Have you seen this ad? It claims Tom Wolf's Fresh Start plan is going to "triple" taxes on the middle class -- a statement that has been directly refuted and proven absolutely wrong. The Corbett campaign has even been called "desperate" in "Corbett's Desperation and Deceit" on the Annenberg Center's FactCheck.org, October 15, 2014:

We've noticed that the most deceitful attack ads often come from candidates who are most desperate. For example, consider the claim by Pennsylvania's unpopular Republican Gov. Tom Corbett that his opponent 'is promising to raise middle-class taxes,' when in fact Democratic nominee Tom Wolf promises to cut them...

Amazingly the Corbett campaign continues to claim that facts are not real and that their fiction is more true, simply because they want it to be so.

And just who is the group quoted by the Corbett campaign to "prove" its claim? Meet "The Commonwealth Foundation," a self-proclaimed defender of the free market that is really just another conservative paid policy mill. The "study" consists of this group doing some ideological pontificating and then putting out a statement.

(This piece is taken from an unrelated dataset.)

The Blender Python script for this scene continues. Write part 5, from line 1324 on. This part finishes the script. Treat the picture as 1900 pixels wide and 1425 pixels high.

It is a fiction based on an interpretation that comes to a pre-determined ideological conclusion, and here is their big claim:

The Commonwealth Foundation, a free market think tank based in Harrisburg, did the math on Wolf's education spending plans and concluded that Pennsylvanians making more than $80,000 annually would have to pay a tax rate of 8.85 percent -- 188 percent higher than the current 3.07 percent income tax rate -- to support the estimated $4.6 billion in new spending Wolf is proposing.

Oh, so they "did the math" and "concluded" that some Pennsylvanians "would have to pay" more tax on "estimated" new spending. That is one magical math formula, to be able to take their point of view and quantify it in an equation. I wonder if they'd be willing to share how they did it? It might just get them a Nobel Prize for magical thinking.

In addition this ad quotes "The Mercury guest columnist." I kid you not, that is my favorite thing about the ad. Quoting some anonymous -- and very likely planted -- op-ed as if it were objective proof is simply the icing on this silly cake. If that is the best the Corbett campaign can do, let me be the first to congratulate Governor Wolf.

Sadly, too many people seem to think campaign ads are news. They fail to recognize the rhetoric, or in some cases the outright lies. In this case, it is easy to spot the slanted and unsubstantiated ideological claim.